Los Angeles County Sheriff

Victoria Kim and Cindy Chang
July 2, 2014

Former Los Angeles County Undersheriff Paul Tanaka was testifying in the case of a deputy charged with obstruction of justice earlier this year when the prosecutor asked if he was familiar with a common investigative tactic: Start with low-level criminals, then go after their bosses.

The judge barred the question, but the implication was clear. While the FBI’s sweeping probe into alleged corruption and brutality at the L.A. County jails had so far only resulted in charges against lower-level officials, investigators were continuing to examine the actions of top sheriff’s brass.

On Tuesday, federal prosecutors won guilty verdicts against six sheriff’s deputies for their roles in a scheme to stymie the investigation and hide an FBI informant to prevent him from talking to agents.
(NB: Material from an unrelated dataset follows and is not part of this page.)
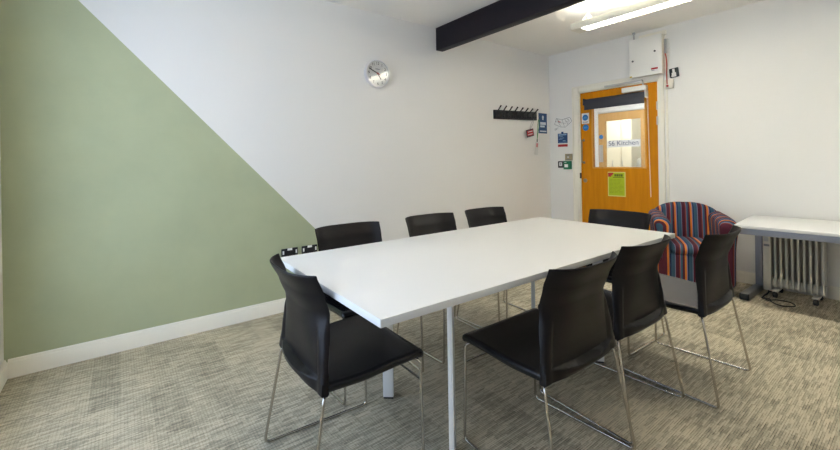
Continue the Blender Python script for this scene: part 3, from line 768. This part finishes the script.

The question now is whether prosecutors can leverage those convictions to build cases against Sheriff’s Department leaders.

The defendants insisted they were merely following orders.

With the prospect of spending up to 15 years in prison, legal experts said, some defendants may now want to cooperate with authorities and implicate their superiors in exchange for reduced sentences.

“Now is the prime time for producing … incriminating evidence on higher-ups,” said Dane Ciolino, a professor at Loyola Law School in New Orleans, where the former mayor was indicted for public corruption three years after the first of his underlings was charged. “That’s the most valuable thing [the defendants] can provide any prosecutor now.”

In order to bring cases against the higher-ups, Ciolino said, prosecutors will need to prove that the top officials had criminal intent rather than simply being present at various meetings.

“The issue boils down to what did they intend, did they intend to be complicit in the conspiracy or did they not?” he said.

Defense attorneys and prosecutors declined to say whether any deals were currently in the works.

Prosecutors have revealed that Tanaka and a captain, William “Tom” Carey, remain under scrutiny in the FBI’s ongoing grand jury investigation. Tanaka, Carey and former Sheriff Lee Baca have all denied any wrongdoing.